Javits, asking Niehuss for a report on laws by foreign countries that govern American commerce and investment, declared. “Nobody is fighting foreign investment. I have spent all my life encouraging it, but we face a new situation. The country may be harmed by the political view and the narrowness of some foreign investors.”

He said that most people feel that the pricing of oil is a “holdup,” and, Javits said, “without insulting these nations,” he expressed belief that new laws were essential to “come abreast” of the new situation. Javits said “The business community must not bury its head in the sand.” He praised President Ford’s statement against discrimination in trade, terming it as “most admirable.”

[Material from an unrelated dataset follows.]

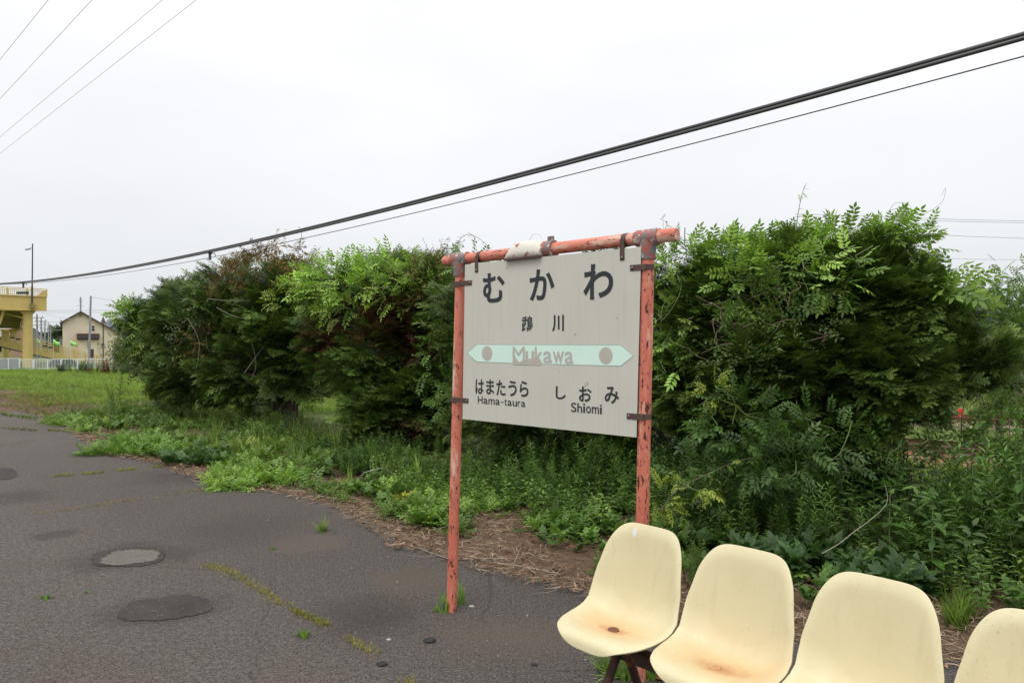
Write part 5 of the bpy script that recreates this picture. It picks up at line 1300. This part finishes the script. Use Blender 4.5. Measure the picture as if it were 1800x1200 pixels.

SEC HAS ‘SIGNIFICANT RULE-MAKING AUTHORITY’

Ray Gurrett, Jr., chairman of the Securities and Exchange Commission, said that the SEC had already “significant rule-making authority to require the new disclosures” contained in the Williams-Javits bill. That measure would require disclosure of shareholders who hold five percent of the equity of a company and of persons proposing to acquire five percent.

Garrett said he was “generally in favor of improved disclosure of the identity of persons with the power to vote the equity securities of large American companies who would not otherwise be required to file reports” to the SEC. But he contended that the SEC wants that it “be authorized to require the publication of those reports if we find it necessary in the interests of investors.”

Javits became embroiled with MacGregor and George Ball, a senior partner in Lehman Brothers, who associated himself with the Council’s statement saving that the government already has “mechanisms for control of investors.” Javits pointed out that there was not a single line in the MacGregor statement “that takes any cognizance whatever of the immoral nature of this issue–any feeling of it.”

MacGregor said “We didn’t come down to talk about this.” He added that he disapproved of boycotts in any form, including consumer boycotts against such products as lettuce. Javits asked Ball and MacGregor whether they agreed with President Ford’s statement last week against discrimination. MacGregor said, “Yes. generally.” Ball agreed.